Stated exercise: Which lines hold the word "scene"? Copy each one.

Material:
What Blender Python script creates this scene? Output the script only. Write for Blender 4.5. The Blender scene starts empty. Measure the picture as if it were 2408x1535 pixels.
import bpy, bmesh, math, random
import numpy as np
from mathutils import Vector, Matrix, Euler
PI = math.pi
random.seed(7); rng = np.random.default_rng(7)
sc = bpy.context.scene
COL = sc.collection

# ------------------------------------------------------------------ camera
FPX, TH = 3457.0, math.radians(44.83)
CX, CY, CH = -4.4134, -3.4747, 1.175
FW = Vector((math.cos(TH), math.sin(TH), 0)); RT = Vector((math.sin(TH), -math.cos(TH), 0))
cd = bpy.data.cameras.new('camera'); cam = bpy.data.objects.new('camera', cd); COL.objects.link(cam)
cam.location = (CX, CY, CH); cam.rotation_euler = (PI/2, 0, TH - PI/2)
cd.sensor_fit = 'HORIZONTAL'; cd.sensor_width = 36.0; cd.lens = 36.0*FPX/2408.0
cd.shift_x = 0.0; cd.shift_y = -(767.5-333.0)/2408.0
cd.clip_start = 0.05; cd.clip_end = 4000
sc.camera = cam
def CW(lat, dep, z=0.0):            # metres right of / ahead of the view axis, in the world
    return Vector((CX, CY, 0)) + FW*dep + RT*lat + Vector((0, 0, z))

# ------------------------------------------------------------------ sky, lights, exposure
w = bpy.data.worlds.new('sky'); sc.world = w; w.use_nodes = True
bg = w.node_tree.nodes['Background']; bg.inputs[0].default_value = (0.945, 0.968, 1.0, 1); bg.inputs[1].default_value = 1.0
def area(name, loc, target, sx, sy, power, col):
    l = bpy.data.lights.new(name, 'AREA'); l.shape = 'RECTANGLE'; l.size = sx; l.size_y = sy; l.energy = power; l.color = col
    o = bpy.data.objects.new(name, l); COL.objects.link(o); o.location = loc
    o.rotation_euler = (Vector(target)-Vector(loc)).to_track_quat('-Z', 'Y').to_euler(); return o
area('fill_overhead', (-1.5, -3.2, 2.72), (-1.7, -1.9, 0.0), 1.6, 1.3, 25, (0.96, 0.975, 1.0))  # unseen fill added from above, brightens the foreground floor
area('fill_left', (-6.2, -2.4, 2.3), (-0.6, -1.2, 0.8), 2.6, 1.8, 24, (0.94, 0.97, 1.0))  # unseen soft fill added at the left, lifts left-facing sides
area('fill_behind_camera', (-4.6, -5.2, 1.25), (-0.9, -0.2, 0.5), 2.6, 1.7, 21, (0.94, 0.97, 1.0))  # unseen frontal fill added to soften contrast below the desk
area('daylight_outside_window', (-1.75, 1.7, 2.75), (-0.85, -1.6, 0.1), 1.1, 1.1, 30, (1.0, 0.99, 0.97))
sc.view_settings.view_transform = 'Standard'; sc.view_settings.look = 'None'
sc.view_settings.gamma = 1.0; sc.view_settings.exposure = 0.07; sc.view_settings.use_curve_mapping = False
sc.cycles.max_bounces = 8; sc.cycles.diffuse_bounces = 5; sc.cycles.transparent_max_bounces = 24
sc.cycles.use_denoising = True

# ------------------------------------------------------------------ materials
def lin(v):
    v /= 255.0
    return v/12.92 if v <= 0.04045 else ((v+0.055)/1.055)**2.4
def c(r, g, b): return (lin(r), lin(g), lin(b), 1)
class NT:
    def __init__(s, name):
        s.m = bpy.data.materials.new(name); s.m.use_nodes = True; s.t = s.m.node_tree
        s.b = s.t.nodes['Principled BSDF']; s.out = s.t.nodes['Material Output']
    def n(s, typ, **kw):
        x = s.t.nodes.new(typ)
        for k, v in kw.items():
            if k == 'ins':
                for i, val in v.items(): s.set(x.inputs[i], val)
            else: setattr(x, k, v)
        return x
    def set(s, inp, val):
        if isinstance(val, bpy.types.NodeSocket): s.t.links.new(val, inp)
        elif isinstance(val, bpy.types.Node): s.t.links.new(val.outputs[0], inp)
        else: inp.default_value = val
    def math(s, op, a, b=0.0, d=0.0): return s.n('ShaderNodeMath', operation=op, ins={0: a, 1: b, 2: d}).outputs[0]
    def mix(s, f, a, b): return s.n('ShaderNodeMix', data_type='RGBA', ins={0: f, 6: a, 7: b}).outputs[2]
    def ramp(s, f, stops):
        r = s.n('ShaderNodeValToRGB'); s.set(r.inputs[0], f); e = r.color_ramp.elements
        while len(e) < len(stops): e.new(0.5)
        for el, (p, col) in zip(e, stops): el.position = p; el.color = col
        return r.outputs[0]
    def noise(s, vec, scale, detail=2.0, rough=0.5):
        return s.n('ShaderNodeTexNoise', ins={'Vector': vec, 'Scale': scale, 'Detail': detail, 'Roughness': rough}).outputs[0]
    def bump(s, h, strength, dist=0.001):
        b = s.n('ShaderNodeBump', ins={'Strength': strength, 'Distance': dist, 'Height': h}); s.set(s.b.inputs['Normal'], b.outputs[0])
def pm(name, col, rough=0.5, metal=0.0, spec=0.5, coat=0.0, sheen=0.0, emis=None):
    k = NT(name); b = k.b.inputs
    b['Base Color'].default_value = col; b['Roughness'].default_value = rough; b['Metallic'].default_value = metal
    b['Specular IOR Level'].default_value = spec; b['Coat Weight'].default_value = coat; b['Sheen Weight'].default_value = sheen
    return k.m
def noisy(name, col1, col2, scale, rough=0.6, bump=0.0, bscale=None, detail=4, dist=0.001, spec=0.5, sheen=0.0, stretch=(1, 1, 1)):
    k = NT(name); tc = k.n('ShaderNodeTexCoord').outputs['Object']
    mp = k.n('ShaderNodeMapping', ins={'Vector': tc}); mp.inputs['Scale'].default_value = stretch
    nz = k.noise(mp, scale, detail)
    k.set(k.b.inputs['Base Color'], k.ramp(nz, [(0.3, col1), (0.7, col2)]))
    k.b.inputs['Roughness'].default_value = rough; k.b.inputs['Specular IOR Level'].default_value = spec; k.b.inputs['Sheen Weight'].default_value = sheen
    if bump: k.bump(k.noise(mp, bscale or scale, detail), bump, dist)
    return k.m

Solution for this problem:
What Blender Python script creates this scene? Output the script only. Write for Blender 4.5. The Blender scene starts empty. Measure the picture as if it were 2408x1535 pixels.
sc = bpy.context.scene